- The core Personal Consumption Expenditures Price Index is expected to rise 0.1% MoM and 2.5% YoY in April.
- Markets expect the Federal Reserve to hold the policy setting unchanged in June.
- Annual PCE inflation is forecast to edge lower to 2.2%.
The United States (US) Bureau of Economic Analysis (BEA) is set to release the Personal Consumption Expenditures (PCE) Price Index data for April on Friday at 12:30 GMT. This index is the Federal Reserve’s (Fed) preferred measure of inflation.
The core PCE Price Index, which excludes volatile food and energy prices, is projected to rise 0.1% on a monthly basis in April, after remaining unchanged in March. Over the last twelve months, the core PCE inflation is forecast to edge lower to 2.5% from 2.6%. Meanwhile, the headline annual PCE inflation is seen retreating to 2.2% from 2.3% in this period.
Anticipating the PCE: Insights into the Fed’s key inflation metric
PCE inflation data is usually seen as a big market mover because it is taken into account by Fed officials when deciding on the next policy move. During the press conference following the May meeting, Fed Chairman Jerome Powell noted that inflation remains above their target and added that they expect upward pressure to persist. Citing “a great deal of uncertainty about tariffs,” Powell argued that the right thing for them to do is to await further clarity before taking the next policy step.

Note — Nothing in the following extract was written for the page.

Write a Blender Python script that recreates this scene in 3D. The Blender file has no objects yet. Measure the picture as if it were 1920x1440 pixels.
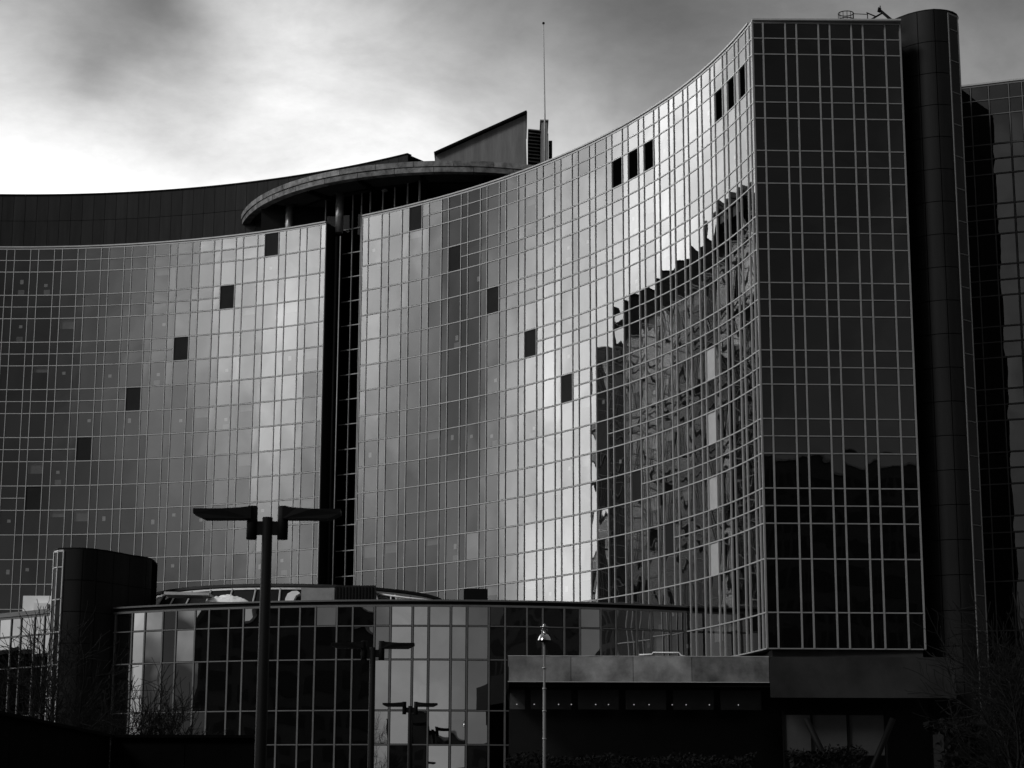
import bpy, math, random
from mathutils import Vector, Matrix
R = math.radians
random.seed(11)
S = bpy.context.scene
COL = S.collection

# ------------------------------------------------------------------ camera
EYE = 1.7
cam_d = bpy.data.cameras.new('camera'); cam = bpy.data.objects.new('camera', cam_d); COL.objects.link(cam)
cam_d.sensor_width = 36.0; cam_d.lens = 3712.0/1920*36.0
cam_d.clip_start = 0.5; cam_d.clip_end = 3000
cam.matrix_world = Matrix.Translation((0, 0, EYE)) @ Matrix.Rotation(R(90+12.387), 4, 'X') @ Matrix.Rotation(R(0.177), 4, 'Z')
S.camera = cam

# ------------------------------------------------------------------ world: monochrome overcast sky with broken cloud
W = bpy.data.worlds.new('World'); S.world = W; W.use_nodes = True
nt = W.node_tree; nt.nodes.clear(); N = nt.nodes; L = nt.links
def nd(t, **k):
    n = N.new(t)
    for a, b in k.items(): setattr(n, a, b)
    return n
def mth(op, a, b=None, c=None, clamp=False):
    n = nd('ShaderNodeMath', operation=op); n.use_clamp = clamp
    for i, v in enumerate((a, b, c)):
        if v is None: continue
        if isinstance(v, (int, float)): n.inputs[i].default_value = v
        else: L.new(v, n.inputs[i])
    return n.outputs[0]
tc = nd('ShaderNodeTexCoord')
DIR = tc.outputs['Generated']
sky = nd('ShaderNodeTexSky'); sky.sky_type = 'NISHITA'; sky.sun_disc = False
SUN_AZ, SUN_EL = -130.0, 38.0          # degrees clockwise from the view axis (+Y): the brightest cloud stands front left
sky.sun_elevation = R(SUN_EL); sky.sun_rotation = R(SUN_AZ)
bw = nd('ShaderNodeRGBToBW'); L.new(sky.outputs[0], bw.inputs[0])
# warp the direction so that cloud edges are ragged
nz = nd('ShaderNodeTexNoise'); nz.inputs['Scale'].default_value = 3.2; nz.inputs['Detail'].default_value = 6; nz.inputs['Roughness'].default_value = .55
L.new(DIR, nz.inputs['Vector'])
sub = nd('ShaderNodeVectorMath', operation='SUBTRACT'); L.new(nz.outputs['Color'], sub.inputs[0]); sub.inputs[1].default_value = (.5, .5, .5)
scl = nd('ShaderNodeVectorMath', operation='SCALE'); L.new(sub.outputs[0], scl.inputs[0]); scl.inputs['Scale'].default_value = .10
add = nd('ShaderNodeVectorMath', operation='ADD'); L.new(DIR, add.inputs[0]); L.new(scl.outputs[0], add.inputs[1])
nrm = nd('ShaderNodeVectorMath', operation='NORMALIZE'); L.new(add.outputs[0], nrm.inputs[0])
WD = nrm.outputs[0]
def azel(az, el):                      # az: degrees to the left of the view axis
    a, e = R(az), R(el)
    return (-math.sin(a)*math.cos(e), math.cos(a)*math.cos(e), math.sin(e))
def blob(az, el, width, amp):          # one soft bank of cloud
    d = nd('ShaderNodeVectorMath', operation='DOT_PRODUCT'); L.new(WD, d.inputs[0]); d.inputs[1].default_value = azel(az, el)
    k = 1.0/(1-math.cos(R(width)))
    e = mth('EXPONENT', mth('MULTIPLY', mth('SUBTRACT', d.outputs['Value'], 1.0), k))
    return mth('MULTIPLY', e, amp)
BASE = .19
BANKS = [(15, 14, 5.6, .80), (8, 14.5, 6.0, .76), (1, 15, 5.2, .50), (-6, 15, 5, .20), (6.5, 21.2, 2.4, .18), (1, 24, 3.5, -.10), (3.0, 19.2, 3.6, .26), (-3, 18.5, 3, .16),
         (12.9, 20.9, 1.5, -.30), (10.6, 21.9, 1.3, -.26), (12, 22.8, 1.4, -.14), (15, 22.4, 1.3, -.14), (9.5, 19.8, 1.2, -.12), (-5, 23.5, 3.2, -.13), (-13, 19, 3.5, .14), (-14.5, 24, 3, -.12),
         (26, 15, 9, .6), (50, 20, 17, 3.7), (75, 8, 9, 3.0), (120, 15, 12, 1.7), (121, 13.5, 3.5, 1.0), (106, 17, 8, 2.0), (112, 15.5, 3, .5), (113, 9.5, 3.5, -.5),
         (128, 17, 4, .5), (133, 14, 9, .55), (132, 10, 3.5, -.35), (140, 14.5, 4, .35), (98, 17.5, 4, .45), (91, 13, 4, -.22), (86, 12, 4, .20), (93, 9, 4, .25),
         (124, 1, 8, -1.25), (136, 6, 6, -.2), (145, 17, 8, .22), (177, 2.5, 8, .42), (183, 25, 34, -.17), (0, 60, 50, .12)]
tot = None
for b in BANKS:
    v = blob(*b); tot = v if tot is None else mth('ADD', tot, v)
tot = mth('ADD', tot, BASE)
# wispy texture on everything
mp = nd('ShaderNodeMapping'); mp.inputs['Scale'].default_value = (1, 1, 1.9); L.new(DIR, mp.inputs['Vector'])
nz2 = nd('ShaderNodeTexNoise'); nz2.inputs['Scale'].default_value = 6.0; nz2.inputs['Detail'].default_value = 8; nz2.inputs['Roughness'].default_value = .58
nz2.inputs['Distortion'].default_value = .4; L.new(mp.outputs[0], nz2.inputs['Vector'])
wisp = mth('MULTIPLY_ADD', mth('SUBTRACT', nz2.outputs['Fac'], .5), 1.5, 1.0)
nz4 = nd('ShaderNodeTexNoise'); nz4.inputs['Scale'].default_value = 26; nz4.inputs['Detail'].default_value = 9; nz4.inputs['Roughness'].default_value = .7; L.new(mp.outputs[0], nz4.inputs['Vector'])
wisp = mth('MULTIPLY', wisp, mth('MULTIPLY_ADD', mth('SUBTRACT', nz4.outputs['Fac'], .5), .38, 1.0))
tot = mth('MULTIPLY', mth('MAXIMUM', tot, .025), wisp)
tot = mth('MINIMUM', mth('MAXIMUM', tot, .015), 4.2)
SK = .10
lum = mth('MULTIPLY_ADD', bw.outputs[0], .02, mth('MULTIPLY', tot, 1.0/SK))
bg = nd('ShaderNodeBackground'); bg.inputs['Strength'].default_value = SK
L.new(lum, bg.inputs['Color'])
ow = nd('ShaderNodeOutputWorld'); L.new(bg.outputs[0], ow.inputs['Surface'])

# ------------------------------------------------------------------ sun (soft, through cloud)
sd = bpy.data.lights.new('sun', 'SUN'); sd.energy = 1.5; sd.angle = R(14); sd.color = (1, 1, 1)
so = bpy.data.objects.new('sun', sd); COL.objects.link(so)
sdir = Vector((math.sin(R(SUN_AZ))*math.cos(R(SUN_EL)), math.cos(R(SUN_AZ))*math.cos(R(SUN_EL)), math.sin(R(SUN_EL))))
so.rotation_euler = sdir.to_track_quat('Z', 'Y').to_euler()
vs = S.view_settings; vs.view_transform = 'Standard'; vs.look = 'None'; vs.exposure = 0; vs.gamma = 1; vs.use_curve_mapping = False
S.render.engine = 'CYCLES'
S.cycles.max_bounces = 8; S.cycles.glossy_bounces = 4; S.cycles.transparent_max_bounces = 12; S.cycles.diffuse_bounces = 2
S.cycles.sample_clamp_indirect = 4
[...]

Previewing the PCE inflation report, TD Securities said: “We look for core PCE prices to remain subdued in April, rising 0.1% m/m after printing flat in March—though last month’s data will be revised higher. Headline PCE inflation should also come in soft at 0.06%. On a y/y basis, we look for core PCE inflation to rise 2.6%. We also expect personal spending to mean-revert after front-loading led to a 0.7% m/m surge in March.”
New York Fed President John Williams said earlier in the week that he wants to avoid inflation becoming highly persistent because that could become permanent. Meanwhile, Minneapolis Fed President Neel Kashkari noted that he supports maintaining interest rates until there is some more clarity on the impact of higher tariffs on inflation.
How will the Personal Consumption Expenditures Price Index affect EUR/USD?
Market participants are likely to react to an unexpected reading in the monthly core PCE Price Index, which is not distorted by base effects. A print of 0.3% or higher MoM could support the US Dollar (USD) with an immediate reaction. On the other hand, a reading of 0% or a negative print could have the opposite effect on the USD’s performance against its major rivals.
According to the CME FedWatch Tool, markets currently see virtually no chance of a Fed rate cut in June, while pricing in about a 25% probability of a cut in July. Hence, the market positioning suggests that the USD has some room left on the upside if the monthly core PCE reading surprises to the upside. Conversely, investors could reassess the probability of a rate reduction in July if a soft PCE figure eases concerns that inflation remains sticky.
Eren Sengezer, European Session Lead Analyst at FXStreet, shares a brief technical outlook for EUR/USD:
“The Relative Strength Index (RSI) indicator on the daily chart holds slightly above 50, and EUR/USD fluctuates above the 20-day Simple Moving Average (SMA), reflecting a lack of seller interest. On the downside, 1.1200 (Fibonacci 23.6% retracement of the January-April uptrend, lower limit of the ascending regression channel) aligns as first support before 1.1015-1.1000 (Fibonacci 38.2% retracement, round level).”
“Looking north, resistance levels could be spotted at 1.1400 (static level), 1.1500 (static level, round level) and 1.1575 (April 21 high).”
Tariffs FAQs
Tariffs are customs duties levied on certain merchandise imports or a category of products. Tariffs are designed to help local producers and manufacturers be more competitive in the market by providing a price advantage over similar goods that can be imported. Tariffs are widely used as tools of protectionism, along with trade barriers and import quotas.
Although tariffs and taxes both generate government revenue to fund public goods and services, they have several distinctions. Tariffs are prepaid at the port of entry, while taxes are paid at the time of purchase. Taxes are imposed on individual taxpayers and businesses, while tariffs are paid by importers.
There are two schools of thought among economists regarding the usage of tariffs. While some argue that tariffs are necessary to protect domestic industries and address trade imbalances, others see them as a harmful tool that could potentially drive prices higher over the long term and lead to a damaging trade war by encouraging tit-for-tat tariffs.
During the run-up to the presidential election in November 2024, Donald Trump made it clear that he intends to use tariffs to support the US economy and American producers. In 2024, Mexico, China and Canada accounted for 42% of total US imports. In this period, Mexico stood out as the top exporter with $466.6 billion, according to the US Census Bureau. Hence, Trump wants to focus on these three nations when imposing tariffs. He also plans to use the revenue generated through tariffs to lower personal income taxes.